With 2,600 lane miles to maintain, Ernie Nelson's department is lifting grade on city streets most days of the year. The durable, efficient and quick-to-install AHP Manhole Riser is an important part of that continuing effort.

Beginning in 2005 and finishing up this summer, Baltimore's Department of Transportation is rehabilitating 2.5 miles of Wabash Avenue, one of the city's busiest roadways. Wabash is six lanes wide, with a 9-in.-thick roadway of 30-year-old concrete. Reconstruction was certainly considered, but according to Kevin Livingston of the department, it was too expensive and would tie up a main artery for far too long. Instead, Livingston proposed cement base repairs to the existing road, repairs as needed to curbs and sidewalks, the establishment and upgrade of handicap access ramps, and the raising of bus pads as needed to match a new 2-in.-thick asphalt overlay. And oh yeah: there were 195 manholes and 210 catch basins in that 2.5 mile stretch of road.

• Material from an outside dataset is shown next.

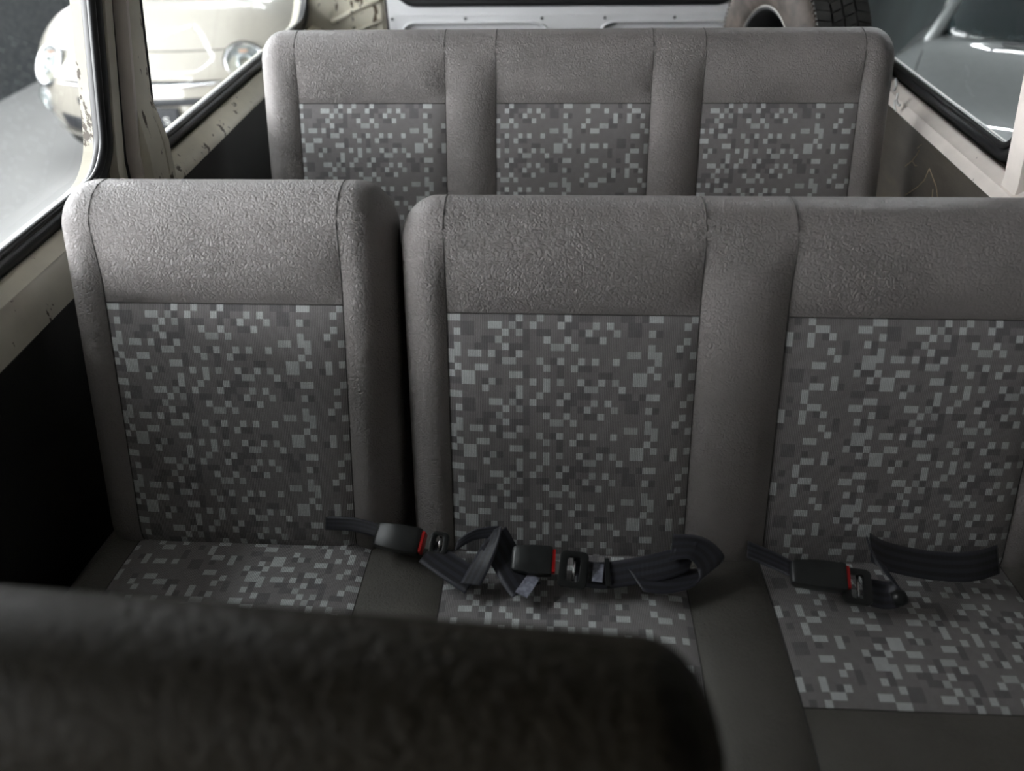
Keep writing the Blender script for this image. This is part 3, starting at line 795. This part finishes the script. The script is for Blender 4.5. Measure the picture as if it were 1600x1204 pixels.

The city's lead contractor, P. Flanigan and Sons Inc., used Pivoted Turnbuckle Manhole Risers for all manholes, installing them just ahead of the paver. By prepping, installing and paving around the riser in one day, unnecessary traffic control was avoided, as was possible damage to manually adjusted castings. Similarly, American Highway Products' Catch Basin Risers were pre-ordered, custom made to the city's measurements (in riser height increments as fine as 1/4 in. and 1/16 in. in all dimensions) and also installed just ahead of paving operations. Time and money were saved, and compaction around the utility frames was not disturbed, eliminating "dishing" around the castings in years to come.

Excavating and resetting utility castings is expensive and time consuming, and never an option for the Wabash Avenue project. Other riser products are available, and the city of Baltimore has tried them, but they weren't an option either.